__Short problem__. Leave out every picture, and retype exactly the lines from the line with "Model this scene" through the line with "SC.camera = camo", both ends included.

►

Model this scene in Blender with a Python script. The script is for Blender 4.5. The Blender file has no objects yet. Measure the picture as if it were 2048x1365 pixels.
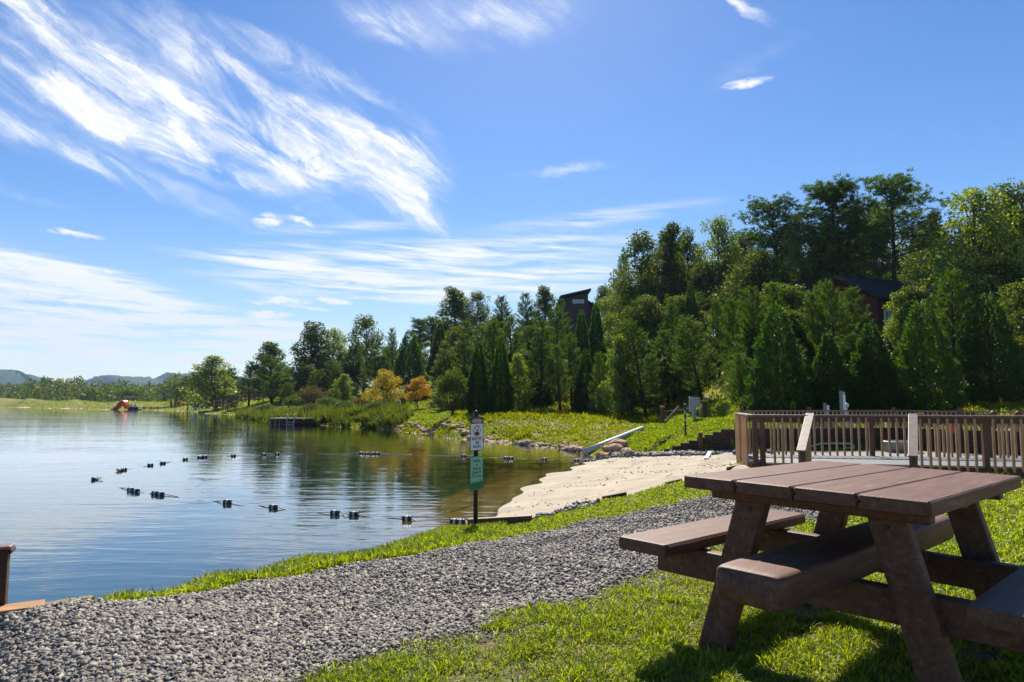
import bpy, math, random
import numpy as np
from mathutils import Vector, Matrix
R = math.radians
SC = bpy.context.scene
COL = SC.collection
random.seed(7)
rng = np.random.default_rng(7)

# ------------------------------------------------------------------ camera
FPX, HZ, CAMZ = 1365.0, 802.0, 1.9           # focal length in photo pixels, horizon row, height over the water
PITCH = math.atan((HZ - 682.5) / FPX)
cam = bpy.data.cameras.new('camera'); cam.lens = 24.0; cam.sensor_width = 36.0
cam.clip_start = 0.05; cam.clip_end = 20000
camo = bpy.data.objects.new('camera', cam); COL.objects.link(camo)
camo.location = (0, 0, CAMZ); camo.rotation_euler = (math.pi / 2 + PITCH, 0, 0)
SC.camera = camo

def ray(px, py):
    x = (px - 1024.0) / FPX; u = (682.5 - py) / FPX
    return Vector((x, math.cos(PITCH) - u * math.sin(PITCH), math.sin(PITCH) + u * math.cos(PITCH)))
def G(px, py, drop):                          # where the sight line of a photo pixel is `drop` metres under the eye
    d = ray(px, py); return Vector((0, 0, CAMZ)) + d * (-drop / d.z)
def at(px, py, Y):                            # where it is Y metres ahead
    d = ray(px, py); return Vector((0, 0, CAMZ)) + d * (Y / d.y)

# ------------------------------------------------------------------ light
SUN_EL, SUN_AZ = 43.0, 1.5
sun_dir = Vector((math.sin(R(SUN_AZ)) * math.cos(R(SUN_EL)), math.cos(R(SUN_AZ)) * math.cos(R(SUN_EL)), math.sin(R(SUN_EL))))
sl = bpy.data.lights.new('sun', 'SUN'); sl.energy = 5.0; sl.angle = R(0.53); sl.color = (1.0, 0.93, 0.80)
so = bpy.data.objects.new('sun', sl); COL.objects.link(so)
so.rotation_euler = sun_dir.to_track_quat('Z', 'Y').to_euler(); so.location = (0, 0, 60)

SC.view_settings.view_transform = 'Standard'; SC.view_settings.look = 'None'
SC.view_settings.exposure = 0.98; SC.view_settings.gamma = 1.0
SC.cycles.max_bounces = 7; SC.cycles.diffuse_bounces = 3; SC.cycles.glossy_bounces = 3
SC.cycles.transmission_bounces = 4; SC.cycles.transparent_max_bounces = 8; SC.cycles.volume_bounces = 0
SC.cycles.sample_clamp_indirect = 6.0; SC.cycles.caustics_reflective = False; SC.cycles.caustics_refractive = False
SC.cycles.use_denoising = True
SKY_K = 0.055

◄
►

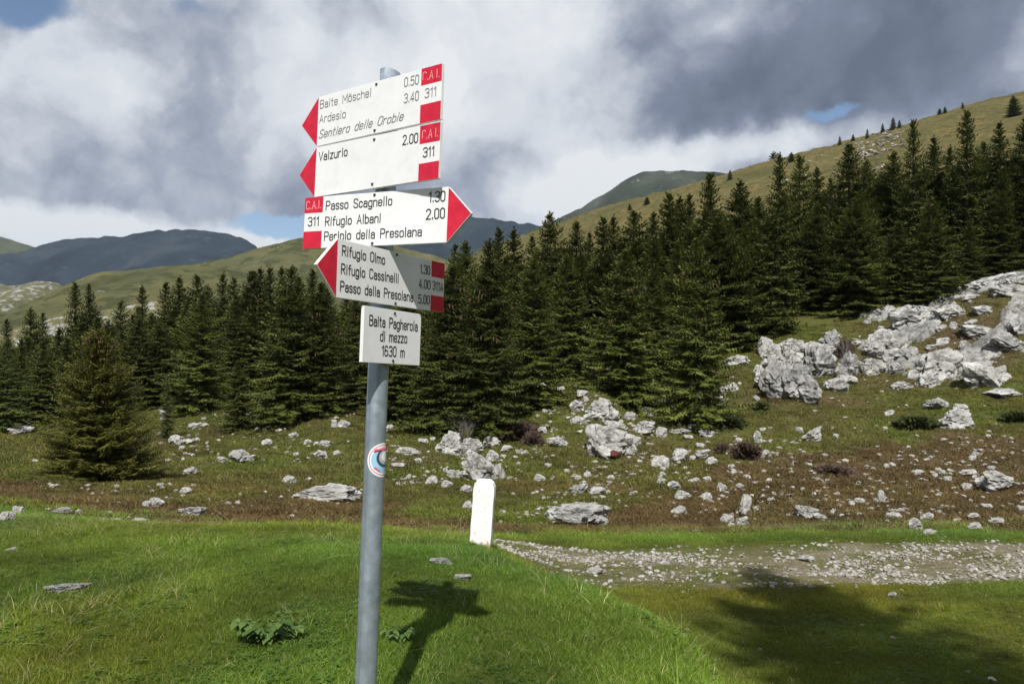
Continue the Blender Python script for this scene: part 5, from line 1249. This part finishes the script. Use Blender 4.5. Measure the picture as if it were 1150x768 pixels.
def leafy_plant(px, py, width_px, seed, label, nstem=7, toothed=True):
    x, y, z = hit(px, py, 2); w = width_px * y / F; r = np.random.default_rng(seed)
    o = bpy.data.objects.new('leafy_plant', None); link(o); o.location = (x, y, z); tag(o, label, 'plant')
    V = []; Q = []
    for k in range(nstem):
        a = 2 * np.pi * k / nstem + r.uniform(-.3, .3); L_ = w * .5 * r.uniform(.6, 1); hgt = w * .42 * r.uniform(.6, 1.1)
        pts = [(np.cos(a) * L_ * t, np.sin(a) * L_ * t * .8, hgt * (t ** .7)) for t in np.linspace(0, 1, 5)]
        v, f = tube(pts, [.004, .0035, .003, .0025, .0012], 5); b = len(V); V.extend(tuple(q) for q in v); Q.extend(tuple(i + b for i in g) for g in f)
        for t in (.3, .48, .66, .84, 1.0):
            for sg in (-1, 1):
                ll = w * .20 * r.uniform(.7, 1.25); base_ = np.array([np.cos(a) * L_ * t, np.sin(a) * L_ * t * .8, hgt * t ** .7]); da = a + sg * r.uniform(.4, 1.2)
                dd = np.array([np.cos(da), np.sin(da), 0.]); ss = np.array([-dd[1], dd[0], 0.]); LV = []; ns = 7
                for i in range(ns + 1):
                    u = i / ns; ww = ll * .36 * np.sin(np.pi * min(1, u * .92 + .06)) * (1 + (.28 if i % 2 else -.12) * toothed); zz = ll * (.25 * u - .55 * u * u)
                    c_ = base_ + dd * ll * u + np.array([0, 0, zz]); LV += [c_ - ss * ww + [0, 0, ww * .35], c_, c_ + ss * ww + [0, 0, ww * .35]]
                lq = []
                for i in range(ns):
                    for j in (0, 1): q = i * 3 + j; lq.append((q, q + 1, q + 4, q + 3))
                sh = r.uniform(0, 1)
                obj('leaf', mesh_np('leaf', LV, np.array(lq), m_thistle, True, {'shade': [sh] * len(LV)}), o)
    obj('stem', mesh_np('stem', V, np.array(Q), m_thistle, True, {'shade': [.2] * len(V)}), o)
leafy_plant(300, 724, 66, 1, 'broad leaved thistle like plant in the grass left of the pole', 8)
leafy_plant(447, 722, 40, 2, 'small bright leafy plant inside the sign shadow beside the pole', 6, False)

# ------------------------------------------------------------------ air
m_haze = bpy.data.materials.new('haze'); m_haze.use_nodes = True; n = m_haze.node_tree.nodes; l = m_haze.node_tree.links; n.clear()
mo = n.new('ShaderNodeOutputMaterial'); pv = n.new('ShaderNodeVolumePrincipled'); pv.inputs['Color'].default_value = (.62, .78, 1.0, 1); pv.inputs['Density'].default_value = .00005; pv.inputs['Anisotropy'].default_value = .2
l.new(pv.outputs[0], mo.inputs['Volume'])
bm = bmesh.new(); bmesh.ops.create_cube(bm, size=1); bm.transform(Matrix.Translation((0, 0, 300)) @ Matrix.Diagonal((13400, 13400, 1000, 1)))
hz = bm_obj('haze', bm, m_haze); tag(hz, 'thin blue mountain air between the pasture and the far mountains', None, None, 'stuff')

◄

__In response__.
Model this scene in Blender with a Python script. The script is for Blender 4.5. The Blender file has no objects yet. Measure the picture as if it were 2048x1365 pixels.
import bpy, math, random
import numpy as np
from mathutils import Vector, Matrix
R = math.radians
SC = bpy.context.scene
COL = SC.collection
random.seed(7)
rng = np.random.default_rng(7)

# ------------------------------------------------------------------ camera
FPX, HZ, CAMZ = 1365.0, 802.0, 1.9           # focal length in photo pixels, horizon row, height over the water
PITCH = math.atan((HZ - 682.5) / FPX)
cam = bpy.data.cameras.new('camera'); cam.lens = 24.0; cam.sensor_width = 36.0
cam.clip_start = 0.05; cam.clip_end = 20000
camo = bpy.data.objects.new('camera', cam); COL.objects.link(camo)
camo.location = (0, 0, CAMZ); camo.rotation_euler = (math.pi / 2 + PITCH, 0, 0)
SC.camera = camo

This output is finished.